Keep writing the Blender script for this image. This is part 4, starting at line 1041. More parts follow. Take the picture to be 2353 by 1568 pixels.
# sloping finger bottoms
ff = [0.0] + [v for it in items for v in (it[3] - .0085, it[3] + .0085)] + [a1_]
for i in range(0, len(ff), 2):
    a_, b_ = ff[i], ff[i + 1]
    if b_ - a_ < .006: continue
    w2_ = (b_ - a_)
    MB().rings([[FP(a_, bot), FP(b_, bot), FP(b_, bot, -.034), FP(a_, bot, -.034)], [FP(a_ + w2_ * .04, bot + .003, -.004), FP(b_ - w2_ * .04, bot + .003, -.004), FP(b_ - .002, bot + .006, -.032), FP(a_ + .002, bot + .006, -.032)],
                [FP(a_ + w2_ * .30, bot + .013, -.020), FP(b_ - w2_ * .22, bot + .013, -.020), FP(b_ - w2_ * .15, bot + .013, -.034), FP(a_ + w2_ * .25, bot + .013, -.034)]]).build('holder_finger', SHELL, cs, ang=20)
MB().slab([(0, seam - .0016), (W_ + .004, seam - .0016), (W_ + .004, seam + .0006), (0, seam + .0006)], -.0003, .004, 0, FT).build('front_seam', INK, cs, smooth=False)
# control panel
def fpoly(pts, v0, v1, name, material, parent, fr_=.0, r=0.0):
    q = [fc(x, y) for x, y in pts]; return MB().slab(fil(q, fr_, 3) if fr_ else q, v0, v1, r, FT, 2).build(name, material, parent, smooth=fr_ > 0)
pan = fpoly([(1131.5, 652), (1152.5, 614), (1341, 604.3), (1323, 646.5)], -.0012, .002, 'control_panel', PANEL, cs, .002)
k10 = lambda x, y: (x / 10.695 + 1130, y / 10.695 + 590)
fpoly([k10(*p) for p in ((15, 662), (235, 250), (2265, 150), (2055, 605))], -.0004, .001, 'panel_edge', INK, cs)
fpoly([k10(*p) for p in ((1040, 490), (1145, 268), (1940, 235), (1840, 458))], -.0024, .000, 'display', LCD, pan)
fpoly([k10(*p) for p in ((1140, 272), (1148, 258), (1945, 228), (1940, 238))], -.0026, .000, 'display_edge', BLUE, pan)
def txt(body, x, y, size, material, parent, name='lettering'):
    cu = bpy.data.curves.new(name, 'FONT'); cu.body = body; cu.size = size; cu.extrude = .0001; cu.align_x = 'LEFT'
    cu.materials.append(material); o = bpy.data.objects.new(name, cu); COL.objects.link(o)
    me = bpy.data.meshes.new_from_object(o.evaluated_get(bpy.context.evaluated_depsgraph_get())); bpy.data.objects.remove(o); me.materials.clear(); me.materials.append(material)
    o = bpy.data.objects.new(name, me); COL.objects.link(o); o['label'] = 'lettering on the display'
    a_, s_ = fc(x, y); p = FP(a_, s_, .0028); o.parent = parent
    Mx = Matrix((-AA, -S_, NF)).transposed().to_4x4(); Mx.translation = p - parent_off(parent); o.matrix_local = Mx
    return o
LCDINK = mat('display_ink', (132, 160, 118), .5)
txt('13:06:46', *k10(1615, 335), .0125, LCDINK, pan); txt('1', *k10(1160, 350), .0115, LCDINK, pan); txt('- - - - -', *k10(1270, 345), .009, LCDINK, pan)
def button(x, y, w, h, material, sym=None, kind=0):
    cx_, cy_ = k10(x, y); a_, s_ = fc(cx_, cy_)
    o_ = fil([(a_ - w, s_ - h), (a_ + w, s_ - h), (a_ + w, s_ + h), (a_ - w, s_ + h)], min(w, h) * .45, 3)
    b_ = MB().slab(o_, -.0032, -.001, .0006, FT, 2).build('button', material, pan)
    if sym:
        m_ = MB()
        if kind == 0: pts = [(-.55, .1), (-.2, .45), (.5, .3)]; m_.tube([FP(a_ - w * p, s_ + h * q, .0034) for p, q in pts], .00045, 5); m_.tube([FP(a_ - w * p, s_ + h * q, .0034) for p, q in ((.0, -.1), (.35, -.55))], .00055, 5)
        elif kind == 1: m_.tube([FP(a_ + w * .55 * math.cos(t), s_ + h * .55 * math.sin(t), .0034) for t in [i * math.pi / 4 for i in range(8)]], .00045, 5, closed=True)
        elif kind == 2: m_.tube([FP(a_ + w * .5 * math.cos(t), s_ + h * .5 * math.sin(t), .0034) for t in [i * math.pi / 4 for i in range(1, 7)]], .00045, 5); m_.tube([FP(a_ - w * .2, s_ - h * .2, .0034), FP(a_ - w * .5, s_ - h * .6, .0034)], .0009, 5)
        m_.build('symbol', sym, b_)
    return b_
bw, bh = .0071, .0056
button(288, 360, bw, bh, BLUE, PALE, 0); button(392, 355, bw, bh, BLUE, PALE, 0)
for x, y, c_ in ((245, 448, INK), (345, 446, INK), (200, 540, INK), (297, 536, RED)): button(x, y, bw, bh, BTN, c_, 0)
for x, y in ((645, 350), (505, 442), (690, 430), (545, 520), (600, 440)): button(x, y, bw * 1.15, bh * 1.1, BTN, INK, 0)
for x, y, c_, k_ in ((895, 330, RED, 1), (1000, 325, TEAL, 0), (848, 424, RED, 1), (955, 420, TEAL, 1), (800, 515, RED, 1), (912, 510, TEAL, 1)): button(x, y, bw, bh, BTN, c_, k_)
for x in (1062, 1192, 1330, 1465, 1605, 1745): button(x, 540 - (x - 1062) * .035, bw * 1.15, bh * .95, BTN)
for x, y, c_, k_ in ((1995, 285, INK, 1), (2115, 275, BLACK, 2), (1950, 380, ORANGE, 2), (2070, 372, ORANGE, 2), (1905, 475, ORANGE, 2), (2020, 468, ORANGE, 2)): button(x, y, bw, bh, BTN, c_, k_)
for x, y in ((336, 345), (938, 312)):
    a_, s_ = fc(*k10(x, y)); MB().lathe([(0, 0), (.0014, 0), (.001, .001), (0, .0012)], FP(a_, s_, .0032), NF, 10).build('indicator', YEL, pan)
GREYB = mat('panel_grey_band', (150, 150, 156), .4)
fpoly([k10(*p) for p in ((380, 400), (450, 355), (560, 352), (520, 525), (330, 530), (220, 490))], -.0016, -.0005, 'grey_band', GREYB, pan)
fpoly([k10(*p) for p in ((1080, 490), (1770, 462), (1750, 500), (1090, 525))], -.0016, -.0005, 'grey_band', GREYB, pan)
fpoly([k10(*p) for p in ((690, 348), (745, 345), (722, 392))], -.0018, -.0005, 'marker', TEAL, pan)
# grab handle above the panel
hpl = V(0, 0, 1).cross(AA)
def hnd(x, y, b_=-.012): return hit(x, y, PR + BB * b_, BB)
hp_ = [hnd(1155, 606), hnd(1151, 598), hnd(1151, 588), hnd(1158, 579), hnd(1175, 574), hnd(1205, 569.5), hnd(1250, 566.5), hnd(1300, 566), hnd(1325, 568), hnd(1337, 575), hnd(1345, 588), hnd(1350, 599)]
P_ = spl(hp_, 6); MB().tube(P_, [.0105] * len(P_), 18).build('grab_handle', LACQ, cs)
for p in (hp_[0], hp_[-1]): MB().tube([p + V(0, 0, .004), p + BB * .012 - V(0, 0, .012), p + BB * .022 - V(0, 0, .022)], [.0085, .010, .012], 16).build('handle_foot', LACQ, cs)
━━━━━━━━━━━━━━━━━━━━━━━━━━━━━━
Your instructions: Write the listing out again, exactly as it reads.

Answer:
Keep writing the Blender script for this image. This is part 4, starting at line 1041. More parts follow. Take the picture to be 2353 by 1568 pixels.
# sloping finger bottoms
ff = [0.0] + [v for it in items for v in (it[3] - .0085, it[3] + .0085)] + [a1_]
for i in range(0, len(ff), 2):
    a_, b_ = ff[i], ff[i + 1]
    if b_ - a_ < .006: continue
    w2_ = (b_ - a_)
    MB().rings([[FP(a_, bot), FP(b_, bot), FP(b_, bot, -.034), FP(a_, bot, -.034)], [FP(a_ + w2_ * .04, bot + .003, -.004), FP(b_ - w2_ * .04, bot + .003, -.004), FP(b_ - .002, bot + .006, -.032), FP(a_ + .002, bot + .006, -.032)],
                [FP(a_ + w2_ * .30, bot + .013, -.020), FP(b_ - w2_ * .22, bot + .013, -.020), FP(b_ - w2_ * .15, bot + .013, -.034), FP(a_ + w2_ * .25, bot + .013, -.034)]]).build('holder_finger', SHELL, cs, ang=20)
MB().slab([(0, seam - .0016), (W_ + .004, seam - .0016), (W_ + .004, seam + .0006), (0, seam + .0006)], -.0003, .004, 0, FT).build('front_seam', INK, cs, smooth=False)
# control panel
def fpoly(pts, v0, v1, name, material, parent, fr_=.0, r=0.0):
    q = [fc(x, y) for x, y in pts]; return MB().slab(fil(q, fr_, 3) if fr_ else q, v0, v1, r, FT, 2).build(name, material, parent, smooth=fr_ > 0)
pan = fpoly([(1131.5, 652), (1152.5, 614), (1341, 604.3), (1323, 646.5)], -.0012, .002, 'control_panel', PANEL, cs, .002)
k10 = lambda x, y: (x / 10.695 + 1130, y / 10.695 + 590)
fpoly([k10(*p) for p in ((15, 662), (235, 250), (2265, 150), (2055, 605))], -.0004, .001, 'panel_edge', INK, cs)
fpoly([k10(*p) for p in ((1040, 490), (1145, 268), (1940, 235), (1840, 458))], -.0024, .000, 'display', LCD, pan)
fpoly([k10(*p) for p in ((1140, 272), (1148, 258), (1945, 228), (1940, 238))], -.0026, .000, 'display_edge', BLUE, pan)
def txt(body, x, y, size, material, parent, name='lettering'):
    cu = bpy.data.curves.new(name, 'FONT'); cu.body = body; cu.size = size; cu.extrude = .0001; cu.align_x = 'LEFT'
    cu.materials.append(material); o = bpy.data.objects.new(name, cu); COL.objects.link(o)
    me = bpy.data.meshes.new_from_object(o.evaluated_get(bpy.context.evaluated_depsgraph_get())); bpy.data.objects.remove(o); me.materials.clear(); me.materials.append(material)
    o = bpy.data.objects.new(name, me); COL.objects.link(o); o['label'] = 'lettering on the display'
    a_, s_ = fc(x, y); p = FP(a_, s_, .0028); o.parent = parent
    Mx = Matrix((-AA, -S_, NF)).transposed().to_4x4(); Mx.translation = p - parent_off(parent); o.matrix_local = Mx
    return o
LCDINK = mat('display_ink', (132, 160, 118), .5)
txt('13:06:46', *k10(1615, 335), .0125, LCDINK, pan); txt('1', *k10(1160, 350), .0115, LCDINK, pan); txt('- - - - -', *k10(1270, 345), .009, LCDINK, pan)
def button(x, y, w, h, material, sym=None, kind=0):
    cx_, cy_ = k10(x, y); a_, s_ = fc(cx_, cy_)
    o_ = fil([(a_ - w, s_ - h), (a_ + w, s_ - h), (a_ + w, s_ + h), (a_ - w, s_ + h)], min(w, h) * .45, 3)
    b_ = MB().slab(o_, -.0032, -.001, .0006, FT, 2).build('button', material, pan)
    if sym:
        m_ = MB()
        if kind == 0: pts = [(-.55, .1), (-.2, .45), (.5, .3)]; m_.tube([FP(a_ - w * p, s_ + h * q, .0034) for p, q in pts], .00045, 5); m_.tube([FP(a_ - w * p, s_ + h * q, .0034) for p, q in ((.0, -.1), (.35, -.55))], .00055, 5)
        elif kind == 1: m_.tube([FP(a_ + w * .55 * math.cos(t), s_ + h * .55 * math.sin(t), .0034) for t in [i * math.pi / 4 for i in range(8)]], .00045, 5, closed=True)
        elif kind == 2: m_.tube([FP(a_ + w * .5 * math.cos(t), s_ + h * .5 * math.sin(t), .0034) for t in [i * math.pi / 4 for i in range(1, 7)]], .00045, 5); m_.tube([FP(a_ - w * .2, s_ - h * .2, .0034), FP(a_ - w * .5, s_ - h * .6, .0034)], .0009, 5)
        m_.build('symbol', sym, b_)
    return b_
bw, bh = .0071, .0056
button(288, 360, bw, bh, BLUE, PALE, 0); button(392, 355, bw, bh, BLUE, PALE, 0)
for x, y, c_ in ((245, 448, INK), (345, 446, INK), (200, 540, INK), (297, 536, RED)): button(x, y, bw, bh, BTN, c_, 0)
for x, y in ((645, 350), (505, 442), (690, 430), (545, 520), (600, 440)): button(x, y, bw * 1.15, bh * 1.1, BTN, INK, 0)
for x, y, c_, k_ in ((895, 330, RED, 1), (1000, 325, TEAL, 0), (848, 424, RED, 1), (955, 420, TEAL, 1), (800, 515, RED, 1), (912, 510, TEAL, 1)): button(x, y, bw, bh, BTN, c_, k_)
for x in (1062, 1192, 1330, 1465, 1605, 1745): button(x, 540 - (x - 1062) * .035, bw * 1.15, bh * .95, BTN)
for x, y, c_, k_ in ((1995, 285, INK, 1), (2115, 275, BLACK, 2), (1950, 380, ORANGE, 2), (2070, 372, ORANGE, 2), (1905, 475, ORANGE, 2), (2020, 468, ORANGE, 2)): button(x, y, bw, bh, BTN, c_, k_)
for x, y in ((336, 345), (938, 312)):
    a_, s_ = fc(*k10(x, y)); MB().lathe([(0, 0), (.0014, 0), (.001, .001), (0, .0012)], FP(a_, s_, .0032), NF, 10).build('indicator', YEL, pan)
GREYB = mat('panel_grey_band', (150, 150, 156), .4)
fpoly([k10(*p) for p in ((380, 400), (450, 355), (560, 352), (520, 525), (330, 530), (220, 490))], -.0016, -.0005, 'grey_band', GREYB, pan)
fpoly([k10(*p) for p in ((1080, 490), (1770, 462), (1750, 500), (1090, 525))], -.0016, -.0005, 'grey_band', GREYB, pan)
fpoly([k10(*p) for p in ((690, 348), (745, 345), (722, 392))], -.0018, -.0005, 'marker', TEAL, pan)
# grab handle above the panel
hpl = V(0, 0, 1).cross(AA)
def hnd(x, y, b_=-.012): return hit(x, y, PR + BB * b_, BB)
hp_ = [hnd(1155, 606), hnd(1151, 598), hnd(1151, 588), hnd(1158, 579), hnd(1175, 574), hnd(1205, 569.5), hnd(1250, 566.5), hnd(1300, 566), hnd(1325, 568), hnd(1337, 575), hnd(1345, 588), hnd(1350, 599)]
P_ = spl(hp_, 6); MB().tube(P_, [.0105] * len(P_), 18).build('grab_handle', LACQ, cs)
for p in (hp_[0], hp_[-1]): MB().tube([p + V(0, 0, .004), p + BB * .012 - V(0, 0, .012), p + BB * .022 - V(0, 0, .022)], [.0085, .010, .012], 16).build('handle_foot', LACQ, cs)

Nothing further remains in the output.